U.S. manufacturing grew for the third month in a row in April 2014. According to the Institute for Supply Management, national factory activity increased to 54.9 on its index in April over 53.7 on its index in March. Index readings above 50 reflect expansion in the sector.

Today, the United States and China export costs, which include expenses related to transportation, energy and wages, differ by fewer than five points, whereas 10 years ago that number was 14 points, reports the Boston Consulting Group.

Many relatively small companies in the United States are exporting to international markets, earning attractive profits and helping to lead post-recession job recovery, thanks in large part to e-commerce and improved access to ports. Such companies are brokering deals with businesses overseas to ship everything from lumber to glass.
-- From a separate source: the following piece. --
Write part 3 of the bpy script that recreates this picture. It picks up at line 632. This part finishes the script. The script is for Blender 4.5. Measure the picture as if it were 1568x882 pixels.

Read the international news for tips on what products various countries need. For example, if you see that there has been a tsunami or another devastating natural disaster in a given geographical area, you are safe in assuming that rebuilding efforts are likely to require everything from lumber to electrical components. Articles about impending construction of a large data center or another facility in a foreign country serve as leads if your company manufactures any needed building materials likely to be used in such a venture.

The United States once led the world in the number of manufacturing jobs it offered. However, in the 1970s and 1980s, many of these jobs were relocated overseas, which led to massive scaling back at domestic factories.

Today, that trend is reversing itself. Many of the states that were hardest hit by outsourcing are beginning to see more action at their manufacturing plants. Georgia, for example, saw a 1.6 percent increase in manufacturing jobs between 2012 and 2013 with the expansion of Kia Motors in the state. That increase equated to about 7,000 new manufacturing jobs.

Brooklyn, N.Y. is experiencing its own manufacturing boom. Its output is double that of the rest of New York City. Brooklyn's apparel plants are responsible for much of the recent increase in manufacturing output.

Economists who focus on the manufacturing sector predict that the United States' advantages in terms of energy and wage growth, combined with stable foreign-exchange rates, are likely to enable the country to continue to expand its manufacturing operations in decades to come. U.S. manufacturing businesses can expect strong growth if they court international markets.